## Stored rows
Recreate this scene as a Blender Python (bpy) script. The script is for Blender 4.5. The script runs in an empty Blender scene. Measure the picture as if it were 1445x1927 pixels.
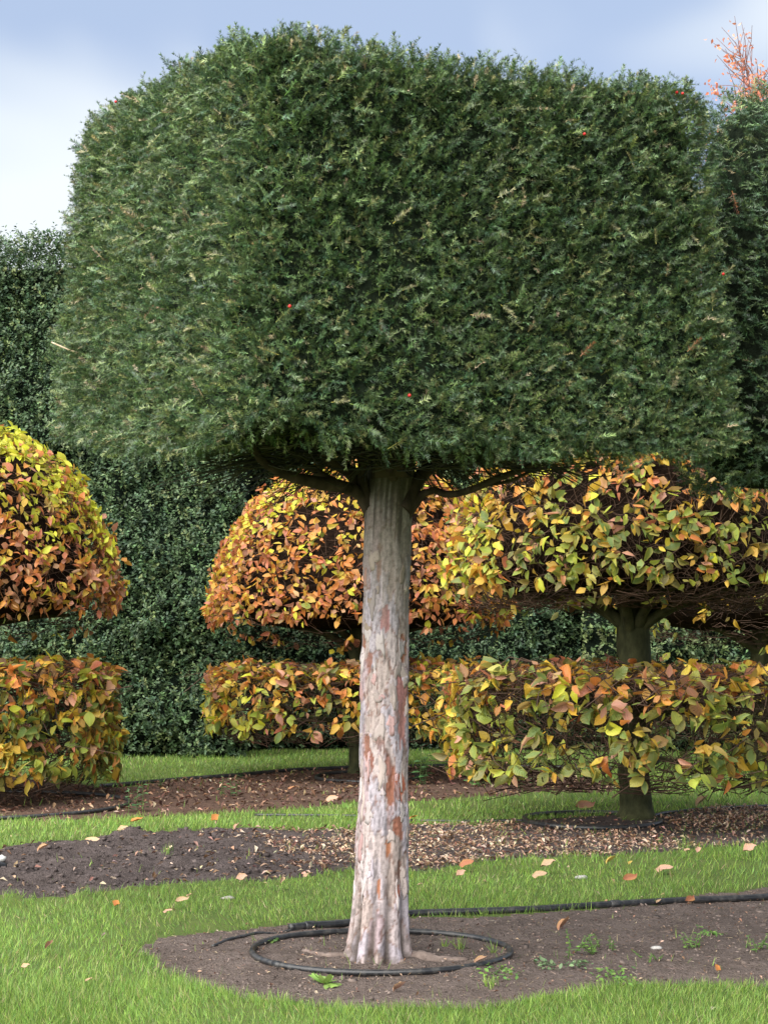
import bpy, math, random
import numpy as np
from mathutils import Vector, Matrix, Quaternion

rng = np.random.default_rng(11)
random.seed(11)
scene = bpy.context.scene
COL = scene.collection

# ------------------------------------------------------------------ camera, sky, sun, exposure
FPX, CX, CY, HOR, CAMZ = 2800.0, 722.5, 963.5, 1240.0, 1.6
PITCH = math.atan((HOR - CY) / FPX)
cam_d = bpy.data.cameras.new('camera')
cam_d.sensor_fit = 'VERTICAL'
cam_d.sensor_height = 24.0
cam_d.sensor_width = 18.0
cam_d.lens = 24.0 * FPX / 1927.0
cam_d.clip_start = 0.05
cam_d.clip_end = 4000
cam = bpy.data.objects.new('camera', cam_d)
COL.objects.link(cam)
cam.location = (0, 0, CAMZ)
cam.rotation_euler = (math.pi / 2 + PITCH, 0, 0)
scene.camera = cam

SUN_EL, SUN_AZ = math.radians(41), math.radians(-142)     # azimuth from +Y, clockwise seen from above: behind the camera, to its left
world = bpy.data.worlds.new('World')
scene.world = world
world.use_nodes = True
wn, wl = world.node_tree.nodes, world.node_tree.links
wn.clear()
w_out = wn.new('ShaderNodeOutputWorld')
w_bg = wn.new('ShaderNodeBackground')
w_bg.inputs['Strength'].default_value = 0.075
w_sky = wn.new('ShaderNodeTexSky')
w_sky.sky_type = 'NISHITA'
w_sky.sun_disc = False
w_sky.sun_elevation = SUN_EL
w_sky.sun_rotation = SUN_AZ
w_sky.air_density = 1.0
w_sky.dust_density = 0.6
w_sky.ozone_density = 2.0
w_tc = wn.new('ShaderNodeTexCoord')
w_map = wn.new('ShaderNodeMapping')
w_map.inputs['Location'].default_value = (0.635, 0.1, 0.22)
w_map.inputs['Scale'].default_value = (1.0, 1.0, 1.5)
w_n = wn.new('ShaderNodeTexNoise')
w_n.inputs['Scale'].default_value = 3.2
w_n.inputs['Detail'].default_value = 3.0
w_n.inputs['Roughness'].default_value = 0.45
w_n.inputs['Distortion'].default_value = 0.35
w_r = wn.new('ShaderNodeValToRGB')
w_r.color_ramp.interpolation = 'EASE'
w_r.color_ramp.elements[0].position = 0.42
w_r.color_ramp.elements[0].color = (0, 0, 0, 1)
w_r.color_ramp.elements[1].position = 0.66
w_r.color_ramp.elements[1].color = (1, 1, 1, 1)
w_mix0 = wn.new('ShaderNodeMix'); w_mix0.data_type = 'RGBA'          # thin veil over the blue
w_mix0.inputs[0].default_value = 0.8
w_mix0.inputs[7].default_value = (2.3, 2.78, 3.7, 1)
w_mix = wn.new('ShaderNodeMix'); w_mix.data_type = 'RGBA'
w_mix.inputs[7].default_value = (4.2, 4.5, 4.75, 1)                  # lit cloud
wl.new(w_tc.outputs['Generated'], w_map.inputs['Vector'])
wl.new(w_map.outputs['Vector'], w_n.inputs['Vector'])
wl.new(w_n.outputs['Fac'], w_r.inputs['Fac'])
wl.new(w_sky.outputs['Color'], w_mix0.inputs[6])
wl.new(w_mix0.outputs[2], w_mix.inputs[6])
wl.new(w_r.outputs['Color'], w_mix.inputs[0])
wl.new(w_mix.outputs[2], w_bg.inputs['Color'])
wl.new(w_bg.outputs['Background'], w_out.inputs['Surface'])

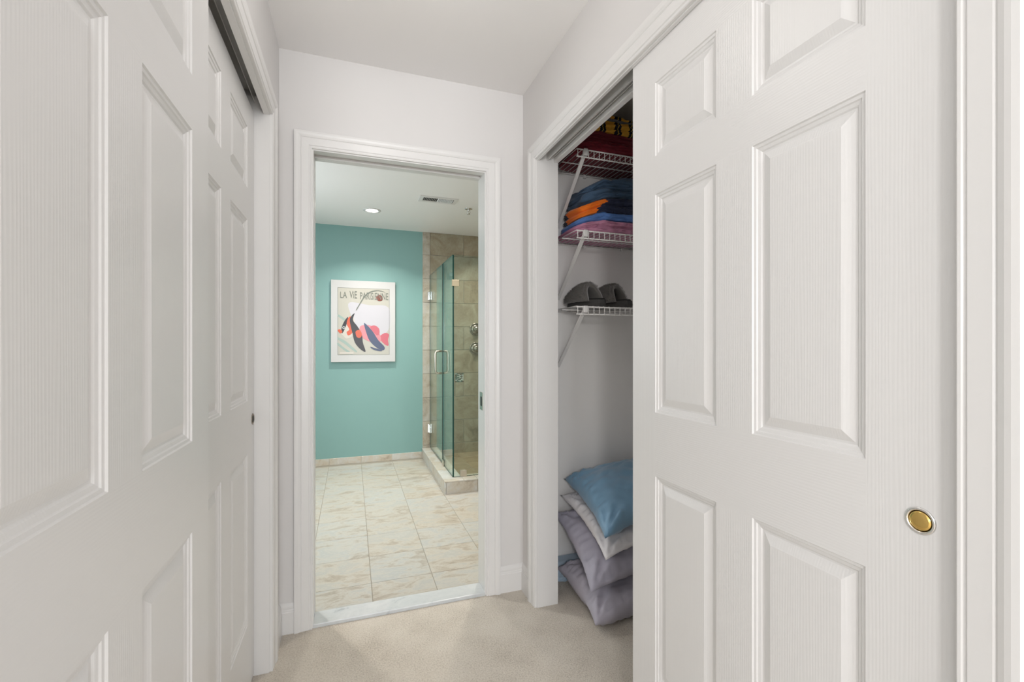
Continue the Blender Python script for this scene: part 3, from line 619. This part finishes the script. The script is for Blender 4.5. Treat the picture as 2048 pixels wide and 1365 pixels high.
# ------------------------------------------------------------------ folded clothes: stacked between level surfaces
def nz(x, y, s, seed): return noise.noise(Vector((x * s + seed * 7.3, y * s - seed * 3.1, seed * 1.7)))
def garment(name, x0, x1, y0, y1, lower, upper, folds, mats, label, seed, bulge=0.012, rot=0.0, zone=None, wob=0.006, ribs=0):
    nx, ny, nzs = 90, 30, max(12, folds * 9)
    V, F, FM = [], [], []
    cxm, cym = (x0 + x1) / 2, (y0 + y1) / 2
    def P(u, v, t):                        # u,v in -1..1, t in 0..1
        e = 5.0; k = (abs(u) ** e + abs(v) ** e) ** (1 / e); m_ = max(abs(u), abs(v)) or 1
        uu, vv = u * m_ / k if k else u, v * m_ / k if k else v
        fr = (t * folds) % 1.0 if t < 1 else 1.0
        lobe = math.sqrt(max(0, 1 - (2 * fr - 1) ** 2)) * bulge
        ri = max(abs(u), abs(v)) ** 8
        x = cxm + uu * ((x1 - x0) / 2) + (math.copysign(lobe, u) * ri if abs(u) > 0.9 else 0)
        y = cym + vv * ((y1 - y0) / 2) + (math.copysign(lobe, v) * ri if abs(v) > 0.9 else 0)
        wv = nz(x, t * 3 + y * 0.3, 9, seed) * wob * 2 * ri
        y += wv * (1 if v < 0 else 0); x += nz(y, t * 3, 9, seed + 5) * wob * 2 * ri * (1 if u < 0 else 0)
        xr_ = cxm + (x - cxm) * math.cos(rot) - (y - cym) * math.sin(rot); yr_ = min(cym + (x - cxm) * math.sin(rot) + (y - cym) * math.cos(rot), 2.160)
        zl_, zu_ = lower(xr_, yr_), upper(xr_, yr_)
        if ri > 0.2 and v < 0:                                    # wrinkles and ribs on the front folds
            yr_ += (nz(xr_ * 2.2 + t * 1.2, t * 2.0, 11, seed + 3) * 0.013 + nz(xr_ * 5, t * 5, 14, seed + 8) * 0.005) * ri
            if ribs: yr_ += (0.004 * abs(math.sin(xr_ * ribs)) ** 0.5) * ri * min(1, 4 * t * (1 - t))
        return (xr_, yr_, zl_ + (zu_ - zl_) * t)
    idx = {}
    def vid(i, j, k):
        key = (i, j, k)
        if key not in idx:
            idx[key] = len(V); V.append(P(-1 + 2 * i / nx, -1 + 2 * j / ny, k / nzs))
        return idx[key]
    def put(q, c):
        F.append(tuple(vid(*a) for a in q)); FM.append(zone(*c) if zone else 0)
    for i in range(nx):
        for j in range(ny):
            put([(i, j, 0), (i + 1, j, 0), (i + 1, j + 1, 0), (i, j + 1, 0)], (i / nx, j / ny, 0.0)); put([(i, j, nzs), (i + 1, j, nzs), (i + 1, j + 1, nzs), (i, j + 1, nzs)], (i / nx, j / ny, 1.0))
    for k in range(nzs):
        for i in range(nx):
            for j in (0, ny): put([(i, j, k), (i + 1, j, k), (i + 1, j, k + 1), (i, j, k + 1)], (i / nx, j / ny, (k + .5) / nzs))
        for j in range(ny):
            for i in (0, nx): put([(i, j, k), (i, j + 1, k), (i, j + 1, k + 1), (i, j, k + 1)], (i / nx, j / ny, (k + .5) / nzs))
    return mesh(name, V, F, mats, smooth=True, fm=FM, label=label, cat='bed sheet' if name == 'folded_sheet' else 'clothes', group=None if name == 'folded_sheet' else 'folded clothes in the closet')
flat = lambda z: (lambda x, y: z)
def level(z, amp, sc, seed, sx=0.0, sy=0.0, left=0.0):
    return lambda x, y: z + amp * nz(x, y, sc, seed) + sx * (x - 1.2) + sy * (y - 2.0) - left * max(0, 1.12 - x) ** 1.0
A0 = flat(Z1 + 0.0021); A1 = level(Z1 + 0.050, 0.008, 7, 1); A2 = level(Z1 + 0.098, 0.010, 7, 2); A3 = level(Z1 + 0.150, 0.012, 8, 3); A4 = level(Z1 + 0.19, 0.014, 8, 4)
garment('folded_sweater', 1.000, 1.470, 1.880, 2.145, A0, A1, 2, 'maroon', 'maroon folded sweater lying directly on the top wire shelf', 1)
garment('folded_sweater', 1.010, 1.480, 1.890, 2.145, A1, A2, 3, 'maroon2', 'dark maroon folded sweater under the yellow and navy striped one', 2)
garment('folded_shirt', 1.030, 1.470, 1.885, 2.140, A2, A3, 2, 'stripes', 'yellow and navy striped folded shirt on the maroon sweaters', 3, 0.014)
garment('folded_shirt', 1.050, 1.460, 1.900, 2.140, A3, A4, 3, ['stripes', 'grey_knit'], 'topmost yellow, navy and grey folded shirt on the top shelf', 4, 0.014, zone=lambda u, v, t: 1 if 0.33 < t < 0.68 else 0)
B0 = flat(Z2 + 0.0021); B1 = level(Z2 + 0.060, 0.010, 6, 5, 0.0, 0.0, 0.25); B2 = level(Z2 + 0.100, 0.010, 6, 6, 0, 0, 0.30); B3 = level(Z2 + 0.172, 0.012, 7, 7, 0.05, 0, 0.28); B4 = (lambda x, y: max(B3(x, y) + 0.022, Z2 + 0.252 + 0.030 * nz(x, y, 8, 8) - 0.5 * max(0, 1.13 - x) + 0.012 * math.sin((x * 0.8 + y) * 34 + 2 * nz(x, y, 5, 3)) - 1.2 * max(0, x - 1.33) ** 1.5))
garment('folded_pullover', 1.005, 1.440, 1.885, 2.145, B0, B1, 2, 'mauve', 'mauve pink folded pullover lying on the middle wire shelf', 5, 0.016, ribs=70)
garment('folded_shirt', 1.020, 1.450, 1.890, 2.145, B1, B2, 1, 'blue', 'mid blue folded shirt on top of the mauve one', 6, 0.016)
garment('folded_jacket', 1.035, 1.450, 1.885, 2.140, B2, B3, 2, ['navy', 'orange'], 'navy folded jacket with a bright orange lining showing', 7, 0.018, zone=lambda u, v, t: 1 if v < 0.7 and u < 0.10 + 0.20 * t - 0.05 * abs(math.sin(t * 9)) and (t > 0.45 or u < 0.10) else 0)
jeans = garment('folded_jeans', 1.060, 1.460, 1.895, 2.140, B3, B4, 2, 'slate', 'crumpled slate blue denim heaped at the top of the middle shelf pile', 8, 0.02, wob=0.012)

# twisted leg of the jeans slumping over the front of the pile
def roll(name, pts, r0, r1, mat, parent, seed):
    P_ = smoothpts3(pts, 8); V, F = [], []; n = 20; k = len(P_)
    for i, p in enumerate(P_):
        t_ = (P_[min(i + 1, k - 1)] - P_[max(i - 1, 0)]).normalized(); u = t_.cross(Vector((0, 0, 1))).normalized(); w_ = u.cross(t_)
        f_ = i / (k - 1); rr = (r0 + (r1 - r0) * f_) * (min(1, 0.35 + 3 * f_, 0.35 + 3 * (1 - f_)))
        for j in range(n):
            a = 2 * PI * j / n; q = rr * (1 + 0.22 * math.sin(3 * a + f_ * 9 + seed) + 0.15 * noise.noise(Vector((f_ * 6, a * 2, seed))))
            V.append(p + u * math.cos(a) * q + w_ * math.sin(a) * q * 0.75)
    for i in range(k - 1):
        for j in range(n): F.append((i * n + j, i * n + (j + 1) % n, (i + 1) * n + (j + 1) % n, (i + 1) * n + j))
    F += [tuple(range(n)), tuple((k - 1) * n + j for j in range(n))]
    return mesh(name, V, F, mat, parent, smooth=True)
def smoothpts3(pts, k):
    P_ = [Vector(p) for p in pts]; P_ = [2 * P_[0] - P_[1]] + P_ + [2 * P_[-1] - P_[-2]]; out = []
    for i in range(1, len(P_) - 2):
        for j in range(k):
            t = j / k; a, b_, c, d = P_[i - 1:i + 3]
            out.append(0.5 * (2 * b_ + (c - a) * t + (2 * a - 5 * b_ + 4 * c - d) * t * t + (3 * b_ - a - 3 * c + d) * t ** 3))
    return out + [P_[-2]]
roll('jeans_leg', [(1.052, 1.990, 1.895), (1.066, 1.930, 1.908), (1.120, 1.900, 1.932), (1.190, 1.915, 1.958)], 0.024, 0.027, 'slate', jeans, 2)
roll('jeans_leg', [(1.120, 1.925, 1.960), (1.220, 1.900, 1.985), (1.330, 1.905, 1.985), (1.430, 1.930, 1.970)], 0.026, 0.034, 'slate', jeans, 5)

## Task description
Pictures are excluded: retype only the lines from the beginning of the listing above through the line with "scene.camera = cam", both included.

## Solution to the problem
Recreate this scene as a Blender Python (bpy) script. The script is for Blender 4.5. The script runs in an empty Blender scene. Measure the picture as if it were 1445x1927 pixels.
import bpy, math, random
import numpy as np
from mathutils import Vector, Matrix, Quaternion

rng = np.random.default_rng(11)
random.seed(11)
scene = bpy.context.scene
COL = scene.collection

# ------------------------------------------------------------------ camera, sky, sun, exposure
FPX, CX, CY, HOR, CAMZ = 2800.0, 722.5, 963.5, 1240.0, 1.6
PITCH = math.atan((HOR - CY) / FPX)
cam_d = bpy.data.cameras.new('camera')
cam_d.sensor_fit = 'VERTICAL'
cam_d.sensor_height = 24.0
cam_d.sensor_width = 18.0
cam_d.lens = 24.0 * FPX / 1927.0
cam_d.clip_start = 0.05
cam_d.clip_end = 4000
cam = bpy.data.objects.new('camera', cam_d)
COL.objects.link(cam)
cam.location = (0, 0, CAMZ)
cam.rotation_euler = (math.pi / 2 + PITCH, 0, 0)
scene.camera = cam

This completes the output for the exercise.